The complaint, filed in federal court in Miami, charges Rocha with crimes including acting as an illegal agent of a foreign government and provides a vivid case study of what American officials say are long-standing efforts by Cuba and its notoriously sophisticated intelligence services to target government officials who can be flipped.

“This action exposes one of the highest-reaching and longest-lasting infiltrations of the United States government by a foreign agent,” Attorney General Merrick Garland said in a statement. “To betray that trust by falsely pledging loyalty to the United States while serving a foreign power is a crime that will be met with the full force of the Justice Department.”

Wept in court

The 73-year-old Rocha, whose two-decade career as a US diplomat included top posts in Bolivia, Argentina and the US Interests Section in Havana, was arrested at his Miami home on Friday. He wept as he sat handcuffed during his first court appearance on Monday and was ordered held, pending a bond hearing on Wednesday. His attorney declined to comment.

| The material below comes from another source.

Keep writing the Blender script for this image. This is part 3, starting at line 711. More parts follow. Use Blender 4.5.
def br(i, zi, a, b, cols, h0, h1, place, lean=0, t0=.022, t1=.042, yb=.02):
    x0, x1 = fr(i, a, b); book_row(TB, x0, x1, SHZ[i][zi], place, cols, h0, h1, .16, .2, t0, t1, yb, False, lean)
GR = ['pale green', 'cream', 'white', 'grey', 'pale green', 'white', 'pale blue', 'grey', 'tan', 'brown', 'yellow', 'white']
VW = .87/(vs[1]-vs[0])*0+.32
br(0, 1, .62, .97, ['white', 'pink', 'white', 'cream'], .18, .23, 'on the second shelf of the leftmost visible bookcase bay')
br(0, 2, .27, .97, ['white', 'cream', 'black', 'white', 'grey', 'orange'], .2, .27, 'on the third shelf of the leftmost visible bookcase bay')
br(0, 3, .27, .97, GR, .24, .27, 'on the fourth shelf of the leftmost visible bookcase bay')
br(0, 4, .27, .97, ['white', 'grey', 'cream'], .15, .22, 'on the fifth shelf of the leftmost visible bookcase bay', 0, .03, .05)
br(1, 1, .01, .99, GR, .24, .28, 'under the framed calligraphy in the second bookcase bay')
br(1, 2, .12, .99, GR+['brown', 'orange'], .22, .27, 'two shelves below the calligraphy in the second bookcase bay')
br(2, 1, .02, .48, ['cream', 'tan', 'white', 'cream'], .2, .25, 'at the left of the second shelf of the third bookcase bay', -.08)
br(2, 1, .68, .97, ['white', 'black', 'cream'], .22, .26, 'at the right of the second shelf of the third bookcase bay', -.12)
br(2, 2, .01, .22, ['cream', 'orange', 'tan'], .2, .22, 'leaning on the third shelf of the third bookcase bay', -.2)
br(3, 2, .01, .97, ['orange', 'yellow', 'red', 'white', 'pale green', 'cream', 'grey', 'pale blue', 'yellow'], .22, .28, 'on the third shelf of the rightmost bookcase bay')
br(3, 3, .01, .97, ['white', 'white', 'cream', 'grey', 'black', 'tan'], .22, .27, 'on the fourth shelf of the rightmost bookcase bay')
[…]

The Justice Department did not reveal how Rocha attracted the attention of Cuba’s intelligence operatives, nor did it describe what, if any, sensitive information he may have provided while in government.

Instead, the case relies largely on what prosecutors say were Rocha’s own admissions, made over the past year to an undercover FBI agent posing as a Cuban intelligence operative.

Rocha praised the late Cuban leader Fidel Castro as “Comandante,” branded the US the “enemy”, and bragged about his service for more than 40 years as a Cuban mole in the heart of the State Department and elite US foreign policy circles, the complaint says.

“What we have done … it’s enormous … more than a Grand Slam,” he was quoted as saying at one of several secretly recorded conversations starting last year at discrete locations – a church and outdoor food court – in downtown Miami.

“They underestimated what we could do to them. We did more than they thought,” the document quotes Rocha as saying, referring to the United States.

To cover his tracks, he referred to Cuba as “the island” and led a “normal life” disguised as a “right-wing person”, he said in one of the recordings. He also arrived at the meetings with the undercover agent in Miami deliberately straying from the most-direct route and pausing along the way in what prosecutors allege was classic, counter-surveillance “tradecraft” as taught by Cuba’s spymasters.

“It’s what I’ve always been told to do,” Rocha told his handler about his movements.

The case is part of a historically tense relationship between the US and Cuba. Washington and Havana restored diplomatic relations in late 2014 after a half-century of Cold War acrimony, though the Trump administration reimposed sanctions on Cuba and, in 2021, redesignated it a state sponsor of terrorism.